At their core, though, the myths couple primal themes with everyday reality. They make the normal world seem that little bit extraordinary. They join the predictable blandness of everyday life with the brutal and often bloody realm of fantasy. And they succeed in part with ambiguity : I'm particularly gratified to learn that the myth of Pandora's Jar, where she closes it to keep hope inside, isn't something with an obvious message that I've just missed but confusing to historians as well. Which is probably why we're still talking about it.

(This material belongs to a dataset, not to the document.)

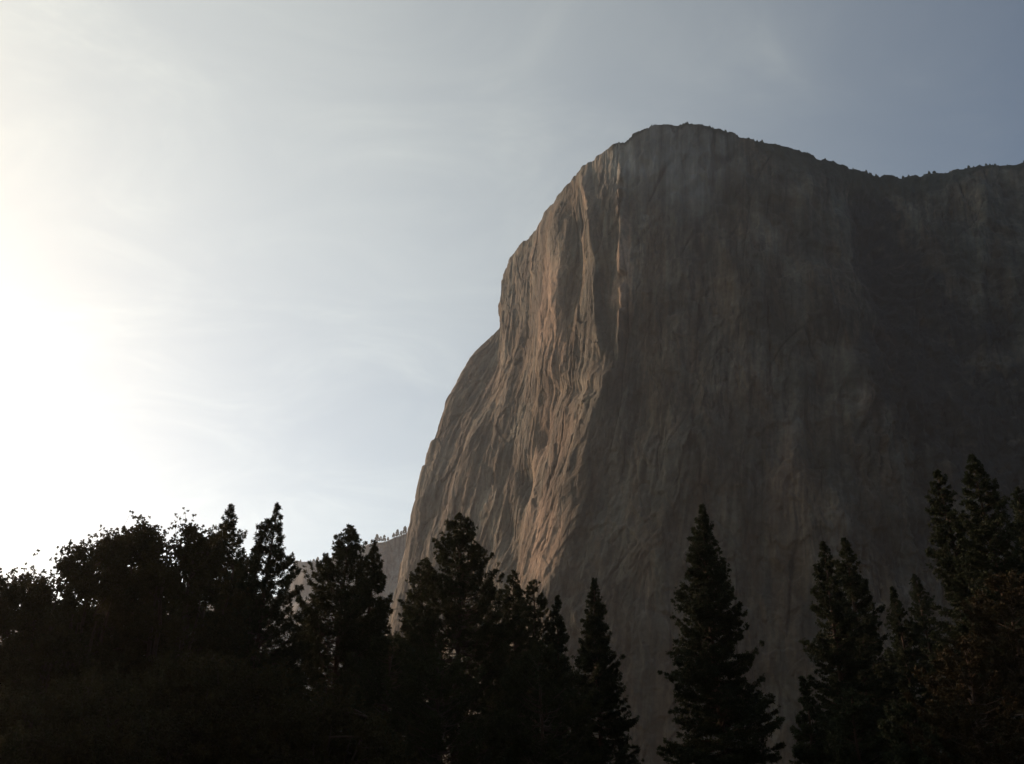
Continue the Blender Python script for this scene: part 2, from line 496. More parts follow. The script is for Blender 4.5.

I've suggested at some considerable length that part of the appeal of Tolkien is in linking the worlds he describes with the cosmic, the very grandest of themes embodied in the otherwise basically-normal figures. This is true in part for the Greek myths too, but Buxton chooses here not to concentrate on the cosmology but the ordinary : the forces driving the characters, their flawed and complex personalities, and the similarities we infer with them. I've not given Buxton many direct quotes, but I'll let him summarise the nature and the appeal of myths :

One serviceable definition of myth is 'a socially powerful traditional story'... Myths are first and foremost thought experiments. What myths do [is] exaggerate, sharpen, and heighten issues taken from everyday life. About Oedipus' fate each one of us might say : there but for the twists of fortune go I.

A crucial difference between the world of mythology and the world of the everyday is that myths crystallise and dramatize and highlight and sharpen the concerns of everyday life, making the tensions more extreme, the disasters more catastrophic, and the achievements more glorious – and everything more memorable.

Another strategy, called 'rationalization', consisted in asking the question, 'What ordinary truths underlie these myths ?' ... The Hysperides were two ordinary women who owned sheep; Hydra was the name of a fort. This perspective can display a good deal of ingenuity and remains incredibly popular today (a centaur is just a confused memory of a man on a horse). But such an approach involves one fatal drawback : to regard myths as stories that simply reflect the ordinary world is to bleach out the very quality of imaginative daring – the departure from the everyday – that makes a myth a myth.

Do any myths reflect literal truths ? Quite probably. Does this matter ? Surely the most appropriate answer can only be, given the ambiguous versatility of a good myth : yes... and no.